## Given exercise
Return a copy of each line that holds the string "Treat".

## Exercise input
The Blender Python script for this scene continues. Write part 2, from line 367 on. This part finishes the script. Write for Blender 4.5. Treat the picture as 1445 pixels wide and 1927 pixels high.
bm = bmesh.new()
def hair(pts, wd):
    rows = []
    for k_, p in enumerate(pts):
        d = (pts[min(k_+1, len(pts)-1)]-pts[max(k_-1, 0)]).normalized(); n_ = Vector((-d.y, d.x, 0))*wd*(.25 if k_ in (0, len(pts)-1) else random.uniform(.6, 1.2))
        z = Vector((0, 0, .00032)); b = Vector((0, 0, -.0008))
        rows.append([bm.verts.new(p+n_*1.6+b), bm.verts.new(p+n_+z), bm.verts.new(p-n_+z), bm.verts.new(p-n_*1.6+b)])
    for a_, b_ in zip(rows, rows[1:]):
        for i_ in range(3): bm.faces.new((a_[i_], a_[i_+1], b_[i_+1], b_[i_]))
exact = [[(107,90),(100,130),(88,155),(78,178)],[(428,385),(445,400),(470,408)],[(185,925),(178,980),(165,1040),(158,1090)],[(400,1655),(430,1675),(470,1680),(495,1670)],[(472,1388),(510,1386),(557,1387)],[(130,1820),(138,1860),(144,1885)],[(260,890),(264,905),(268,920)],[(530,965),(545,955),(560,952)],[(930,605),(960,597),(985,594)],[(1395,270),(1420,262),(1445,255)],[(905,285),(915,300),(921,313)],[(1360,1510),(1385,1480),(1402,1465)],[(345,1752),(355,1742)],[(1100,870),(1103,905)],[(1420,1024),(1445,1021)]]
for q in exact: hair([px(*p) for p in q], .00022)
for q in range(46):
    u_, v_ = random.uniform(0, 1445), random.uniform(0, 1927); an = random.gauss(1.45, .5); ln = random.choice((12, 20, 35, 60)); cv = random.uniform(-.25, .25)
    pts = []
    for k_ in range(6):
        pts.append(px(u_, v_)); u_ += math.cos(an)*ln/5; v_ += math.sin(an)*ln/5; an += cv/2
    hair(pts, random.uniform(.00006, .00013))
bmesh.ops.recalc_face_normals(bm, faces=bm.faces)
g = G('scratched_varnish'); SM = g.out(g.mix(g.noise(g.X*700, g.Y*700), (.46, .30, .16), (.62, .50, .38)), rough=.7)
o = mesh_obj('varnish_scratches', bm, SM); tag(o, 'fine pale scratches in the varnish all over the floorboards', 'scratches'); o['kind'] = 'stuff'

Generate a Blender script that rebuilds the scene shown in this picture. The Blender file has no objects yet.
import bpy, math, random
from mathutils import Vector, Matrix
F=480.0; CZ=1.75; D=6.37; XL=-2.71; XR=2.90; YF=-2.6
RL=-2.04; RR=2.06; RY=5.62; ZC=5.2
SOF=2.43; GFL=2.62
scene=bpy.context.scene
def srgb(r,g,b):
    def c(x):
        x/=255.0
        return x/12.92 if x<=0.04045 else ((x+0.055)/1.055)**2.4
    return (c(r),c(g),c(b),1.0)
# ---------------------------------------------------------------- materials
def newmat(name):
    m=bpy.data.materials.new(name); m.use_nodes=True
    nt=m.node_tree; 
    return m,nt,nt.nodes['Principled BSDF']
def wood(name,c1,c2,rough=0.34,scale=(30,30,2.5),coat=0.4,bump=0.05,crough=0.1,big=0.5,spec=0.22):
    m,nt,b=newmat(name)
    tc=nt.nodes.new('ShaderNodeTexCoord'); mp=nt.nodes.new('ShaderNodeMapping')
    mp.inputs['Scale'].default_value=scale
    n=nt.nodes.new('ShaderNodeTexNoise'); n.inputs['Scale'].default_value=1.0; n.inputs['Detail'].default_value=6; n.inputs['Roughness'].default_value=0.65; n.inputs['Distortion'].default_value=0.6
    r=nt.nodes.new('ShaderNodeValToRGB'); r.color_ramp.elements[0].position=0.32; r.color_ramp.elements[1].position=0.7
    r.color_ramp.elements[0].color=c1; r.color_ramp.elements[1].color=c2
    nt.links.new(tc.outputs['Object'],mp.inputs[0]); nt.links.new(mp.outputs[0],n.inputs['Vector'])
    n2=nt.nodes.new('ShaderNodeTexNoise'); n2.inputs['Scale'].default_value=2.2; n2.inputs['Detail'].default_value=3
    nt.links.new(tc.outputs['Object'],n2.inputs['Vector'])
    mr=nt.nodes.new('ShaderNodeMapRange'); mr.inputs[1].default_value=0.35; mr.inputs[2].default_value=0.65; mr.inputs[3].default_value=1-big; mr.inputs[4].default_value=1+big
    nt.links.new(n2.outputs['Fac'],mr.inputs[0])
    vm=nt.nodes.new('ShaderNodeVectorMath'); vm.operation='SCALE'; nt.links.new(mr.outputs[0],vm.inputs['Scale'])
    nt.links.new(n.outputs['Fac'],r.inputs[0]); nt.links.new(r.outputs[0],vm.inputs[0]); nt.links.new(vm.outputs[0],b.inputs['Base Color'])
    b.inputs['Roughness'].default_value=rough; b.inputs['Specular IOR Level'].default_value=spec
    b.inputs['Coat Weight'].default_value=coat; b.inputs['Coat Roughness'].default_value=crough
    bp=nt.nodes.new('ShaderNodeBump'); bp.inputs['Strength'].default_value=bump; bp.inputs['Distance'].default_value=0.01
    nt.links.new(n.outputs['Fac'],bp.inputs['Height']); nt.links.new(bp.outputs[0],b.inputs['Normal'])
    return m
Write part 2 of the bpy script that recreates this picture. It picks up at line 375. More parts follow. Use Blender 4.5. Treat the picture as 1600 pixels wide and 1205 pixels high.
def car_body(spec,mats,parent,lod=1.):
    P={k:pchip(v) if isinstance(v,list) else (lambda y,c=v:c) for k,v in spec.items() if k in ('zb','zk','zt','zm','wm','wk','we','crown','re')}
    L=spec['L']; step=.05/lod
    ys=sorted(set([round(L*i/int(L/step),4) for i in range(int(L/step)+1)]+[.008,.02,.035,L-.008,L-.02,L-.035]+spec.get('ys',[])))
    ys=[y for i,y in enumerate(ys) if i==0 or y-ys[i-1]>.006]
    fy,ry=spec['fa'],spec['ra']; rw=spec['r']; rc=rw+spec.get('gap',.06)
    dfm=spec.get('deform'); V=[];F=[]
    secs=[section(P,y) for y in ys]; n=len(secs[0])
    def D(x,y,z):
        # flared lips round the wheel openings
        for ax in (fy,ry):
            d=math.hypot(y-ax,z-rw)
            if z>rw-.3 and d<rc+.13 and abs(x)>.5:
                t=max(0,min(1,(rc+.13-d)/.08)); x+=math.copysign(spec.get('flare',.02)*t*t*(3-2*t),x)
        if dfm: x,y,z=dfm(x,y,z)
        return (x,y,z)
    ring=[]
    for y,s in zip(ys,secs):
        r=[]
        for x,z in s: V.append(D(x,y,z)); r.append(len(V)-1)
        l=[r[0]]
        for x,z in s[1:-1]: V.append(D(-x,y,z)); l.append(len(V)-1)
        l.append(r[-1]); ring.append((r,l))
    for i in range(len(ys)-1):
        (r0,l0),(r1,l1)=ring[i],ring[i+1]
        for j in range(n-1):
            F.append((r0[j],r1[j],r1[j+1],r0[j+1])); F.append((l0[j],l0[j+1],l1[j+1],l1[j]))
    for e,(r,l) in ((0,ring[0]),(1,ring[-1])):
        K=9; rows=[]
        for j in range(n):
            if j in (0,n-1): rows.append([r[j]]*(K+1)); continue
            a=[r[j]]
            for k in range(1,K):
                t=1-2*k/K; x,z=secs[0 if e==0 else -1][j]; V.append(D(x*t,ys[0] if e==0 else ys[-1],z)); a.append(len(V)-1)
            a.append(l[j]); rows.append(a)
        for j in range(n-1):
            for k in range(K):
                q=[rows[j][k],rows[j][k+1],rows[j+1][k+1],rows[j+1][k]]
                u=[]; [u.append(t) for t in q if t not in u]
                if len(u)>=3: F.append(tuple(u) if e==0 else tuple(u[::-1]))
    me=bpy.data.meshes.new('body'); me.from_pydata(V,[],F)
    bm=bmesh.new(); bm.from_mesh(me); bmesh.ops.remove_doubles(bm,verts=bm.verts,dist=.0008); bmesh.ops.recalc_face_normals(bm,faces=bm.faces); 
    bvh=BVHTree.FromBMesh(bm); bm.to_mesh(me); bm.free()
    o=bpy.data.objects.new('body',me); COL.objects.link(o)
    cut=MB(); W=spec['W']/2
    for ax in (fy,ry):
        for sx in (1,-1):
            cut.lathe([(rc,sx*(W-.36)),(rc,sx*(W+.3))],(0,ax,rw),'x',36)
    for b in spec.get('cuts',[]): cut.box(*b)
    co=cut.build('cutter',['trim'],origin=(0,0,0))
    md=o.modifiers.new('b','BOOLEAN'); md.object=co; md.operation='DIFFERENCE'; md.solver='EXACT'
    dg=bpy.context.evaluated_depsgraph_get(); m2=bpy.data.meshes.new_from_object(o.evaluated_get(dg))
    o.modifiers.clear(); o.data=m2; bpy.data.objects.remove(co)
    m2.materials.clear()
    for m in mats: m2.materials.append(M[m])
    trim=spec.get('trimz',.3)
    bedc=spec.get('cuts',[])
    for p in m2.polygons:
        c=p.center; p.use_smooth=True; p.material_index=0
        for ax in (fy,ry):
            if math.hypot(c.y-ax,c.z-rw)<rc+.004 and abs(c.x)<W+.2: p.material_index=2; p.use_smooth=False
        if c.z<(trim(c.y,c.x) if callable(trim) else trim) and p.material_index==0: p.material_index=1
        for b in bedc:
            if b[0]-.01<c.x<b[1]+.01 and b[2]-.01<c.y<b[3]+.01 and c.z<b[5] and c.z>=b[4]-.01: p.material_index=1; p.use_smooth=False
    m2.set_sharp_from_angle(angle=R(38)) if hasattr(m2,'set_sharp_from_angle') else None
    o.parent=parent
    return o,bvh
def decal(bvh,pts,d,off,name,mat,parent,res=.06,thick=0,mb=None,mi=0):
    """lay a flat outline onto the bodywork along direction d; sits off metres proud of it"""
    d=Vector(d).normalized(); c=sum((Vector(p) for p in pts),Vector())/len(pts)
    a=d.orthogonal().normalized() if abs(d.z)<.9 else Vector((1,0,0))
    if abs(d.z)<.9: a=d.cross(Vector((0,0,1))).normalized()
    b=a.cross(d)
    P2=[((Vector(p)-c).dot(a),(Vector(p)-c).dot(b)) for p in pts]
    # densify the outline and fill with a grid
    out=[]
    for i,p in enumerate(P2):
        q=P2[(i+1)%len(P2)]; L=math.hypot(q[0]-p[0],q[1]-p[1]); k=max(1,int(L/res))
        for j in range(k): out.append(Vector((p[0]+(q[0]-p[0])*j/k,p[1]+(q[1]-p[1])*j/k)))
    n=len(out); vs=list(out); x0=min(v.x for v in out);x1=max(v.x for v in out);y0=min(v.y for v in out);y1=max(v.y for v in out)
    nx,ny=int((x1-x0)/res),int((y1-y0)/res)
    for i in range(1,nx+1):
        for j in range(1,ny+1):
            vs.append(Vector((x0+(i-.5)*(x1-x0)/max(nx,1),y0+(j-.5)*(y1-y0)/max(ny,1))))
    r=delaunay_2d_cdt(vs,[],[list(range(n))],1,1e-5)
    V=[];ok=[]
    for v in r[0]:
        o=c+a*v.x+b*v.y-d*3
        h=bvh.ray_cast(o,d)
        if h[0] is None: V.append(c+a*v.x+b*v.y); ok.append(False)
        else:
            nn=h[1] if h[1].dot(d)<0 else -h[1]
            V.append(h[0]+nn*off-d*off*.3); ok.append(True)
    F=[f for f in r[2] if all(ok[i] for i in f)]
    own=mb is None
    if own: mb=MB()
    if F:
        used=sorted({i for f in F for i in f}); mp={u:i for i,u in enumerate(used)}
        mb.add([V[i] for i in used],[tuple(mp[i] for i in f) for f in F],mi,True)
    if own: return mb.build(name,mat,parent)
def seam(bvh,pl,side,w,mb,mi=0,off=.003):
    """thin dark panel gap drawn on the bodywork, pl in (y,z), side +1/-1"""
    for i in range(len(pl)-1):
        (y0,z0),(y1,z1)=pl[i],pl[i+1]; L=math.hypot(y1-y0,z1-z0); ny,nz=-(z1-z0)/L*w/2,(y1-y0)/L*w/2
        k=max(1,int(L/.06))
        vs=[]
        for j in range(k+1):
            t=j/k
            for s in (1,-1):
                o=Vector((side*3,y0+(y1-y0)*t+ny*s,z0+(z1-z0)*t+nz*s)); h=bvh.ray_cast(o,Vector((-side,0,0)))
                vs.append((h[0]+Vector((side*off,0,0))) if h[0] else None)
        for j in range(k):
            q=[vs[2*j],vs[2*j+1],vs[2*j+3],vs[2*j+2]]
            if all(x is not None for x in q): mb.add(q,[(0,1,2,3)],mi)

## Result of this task
The Blender Python script for this scene continues. Write part 2, from line 367 on. This part finishes the script. Write for Blender 4.5. Treat the picture as 1445 pixels wide and 1927 pixels high.
Write part 2 of the bpy script that recreates this picture. It picks up at line 375. More parts follow. Use Blender 4.5. Treat the picture as 1600 pixels wide and 1205 pixels high.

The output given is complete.